### WORK TO COMPLETE:
Return all of the data exactly as given.

### DATASET CONTENT:
↓↓↓
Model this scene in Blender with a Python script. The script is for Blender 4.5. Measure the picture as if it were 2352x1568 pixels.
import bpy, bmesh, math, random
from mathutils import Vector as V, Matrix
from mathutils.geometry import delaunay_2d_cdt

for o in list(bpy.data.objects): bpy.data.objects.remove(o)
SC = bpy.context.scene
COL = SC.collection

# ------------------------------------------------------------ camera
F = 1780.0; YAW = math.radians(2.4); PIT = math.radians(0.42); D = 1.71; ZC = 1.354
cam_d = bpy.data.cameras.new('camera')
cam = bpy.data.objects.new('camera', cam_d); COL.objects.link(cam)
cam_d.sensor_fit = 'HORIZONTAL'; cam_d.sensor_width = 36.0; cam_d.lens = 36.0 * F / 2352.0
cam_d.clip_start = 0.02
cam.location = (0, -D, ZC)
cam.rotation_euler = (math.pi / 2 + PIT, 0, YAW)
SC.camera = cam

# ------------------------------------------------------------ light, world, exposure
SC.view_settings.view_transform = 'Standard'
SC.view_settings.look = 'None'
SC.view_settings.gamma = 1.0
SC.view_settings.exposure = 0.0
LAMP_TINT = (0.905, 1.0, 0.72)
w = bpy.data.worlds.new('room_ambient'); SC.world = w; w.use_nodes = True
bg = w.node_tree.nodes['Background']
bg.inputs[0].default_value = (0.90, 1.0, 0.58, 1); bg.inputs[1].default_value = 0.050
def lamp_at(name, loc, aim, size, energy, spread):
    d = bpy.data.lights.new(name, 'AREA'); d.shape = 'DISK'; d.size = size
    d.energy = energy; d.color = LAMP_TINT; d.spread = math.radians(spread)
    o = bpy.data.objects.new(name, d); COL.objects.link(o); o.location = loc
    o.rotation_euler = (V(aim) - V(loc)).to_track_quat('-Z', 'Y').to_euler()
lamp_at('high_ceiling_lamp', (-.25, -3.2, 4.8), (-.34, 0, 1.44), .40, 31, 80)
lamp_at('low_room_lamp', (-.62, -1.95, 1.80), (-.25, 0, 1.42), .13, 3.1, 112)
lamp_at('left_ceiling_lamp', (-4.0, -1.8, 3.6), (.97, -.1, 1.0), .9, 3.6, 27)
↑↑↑
### RESPONSE:
Model this scene in Blender with a Python script. The script is for Blender 4.5. Measure the picture as if it were 2352x1568 pixels.
import bpy, bmesh, math, random
from mathutils import Vector as V, Matrix
from mathutils.geometry import delaunay_2d_cdt

for o in list(bpy.data.objects): bpy.data.objects.remove(o)
SC = bpy.context.scene
COL = SC.collection

# ------------------------------------------------------------ camera
F = 1780.0; YAW = math.radians(2.4); PIT = math.radians(0.42); D = 1.71; ZC = 1.354
cam_d = bpy.data.cameras.new('camera')
cam = bpy.data.objects.new('camera', cam_d); COL.objects.link(cam)
cam_d.sensor_fit = 'HORIZONTAL'; cam_d.sensor_width = 36.0; cam_d.lens = 36.0 * F / 2352.0
cam_d.clip_start = 0.02
cam.location = (0, -D, ZC)
cam.rotation_euler = (math.pi / 2 + PIT, 0, YAW)
SC.camera = cam

# ------------------------------------------------------------ light, world, exposure
SC.view_settings.view_transform = 'Standard'
SC.view_settings.look = 'None'
SC.view_settings.gamma = 1.0
SC.view_settings.exposure = 0.0
LAMP_TINT = (0.905, 1.0, 0.72)
w = bpy.data.worlds.new('room_ambient'); SC.world = w; w.use_nodes = True
bg = w.node_tree.nodes['Background']
bg.inputs[0].default_value = (0.90, 1.0, 0.58, 1); bg.inputs[1].default_value = 0.050
def lamp_at(name, loc, aim, size, energy, spread):
    d = bpy.data.lights.new(name, 'AREA'); d.shape = 'DISK'; d.size = size
    d.energy = energy; d.color = LAMP_TINT; d.spread = math.radians(spread)
    o = bpy.data.objects.new(name, d); COL.objects.link(o); o.location = loc
    o.rotation_euler = (V(aim) - V(loc)).to_track_quat('-Z', 'Y').to_euler()
lamp_at('high_ceiling_lamp', (-.25, -3.2, 4.8), (-.34, 0, 1.44), .40, 31, 80)
lamp_at('low_room_lamp', (-.62, -1.95, 1.80), (-.25, 0, 1.42), .13, 3.1, 112)
lamp_at('left_ceiling_lamp', (-4.0, -1.8, 3.6), (.97, -.1, 1.0), .9, 3.6, 27)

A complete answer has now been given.